Harsh,
Thanks so much for your thorough explanation.
John

-----Original Message-----
From: Harsh J [mailto:ha...@cloudera.com] 
Sent: Wednesday, June 05, 2013 8:18 PM
To: <user@hadoop.apache.org>
Subject: Re: Hadoop JARs and Eclipse

Hi John,

On Thu, Jun 6, 2013 at 1:21 AM, John Lilley <john.lil...@redpoint.net> wrote:
> -- From where will it fetch the Hadoop JARs?

>From the Maven Central repository (we publish our jars and dependencies are 
>also available there), or a custom defined repository if you lack internet 
>access.

> -- If I have built Hadoop from source, how do I tell it to find my just-built 
> JARs instead of those from the official release site?

If you built Hadoop locally with "mvn install", then their version is added to 
your local repository (~/.m2) and can be "referred' to after a successful "mvn 
install".

> -- Is it necessary to build Hadoop from source so that the Eclipse debugger 
> can locate source files and display them if I need to step in?

No, see below.

> -- Step into the source code of referenced Hadoop code in the debugger.

This one is easy with the Eclipse Maven IDE plugin, see 
http://stackoverflow.com/questions/310720/get-source-jar-files-attached-to-eclipse-for-maven-managed-dependencies.
This lets you view and also debug-step into sources of dependencies.

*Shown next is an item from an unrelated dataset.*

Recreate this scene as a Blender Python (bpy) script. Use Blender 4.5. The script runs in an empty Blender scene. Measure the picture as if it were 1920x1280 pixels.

> -- Make changes to the Hadoop source and rebuild it if things are not working 
> as expected (e.g. to add logging).
> -- Switch to building from SVN instead of a release snapshot, and apply 
> patches.

If you're wanting to use the branch-2 tip or the trunk tip, then they carry 
their own version (2.1.0-beta-SNAPSHOT, or 3.0.0-SNAPSHOT and such). Referring 
these versions in the pom.xml of your project would be the first step (you may 
also have to enable discovery of snapshot releases?). Second would be to make 
the changes to the hadoop source and running a global "mvn install" to update 
the local repository
(~/.m2) versions to the patched ones. Subsequently, your project will be able 
to find it.

What am saying is you can do this without having to manage Hadoop as an eclipse 
project - just patch and build (plus install) on CLI, but mark your project to 
reference their exact SNAPSHOT version so it discovers the new built jars.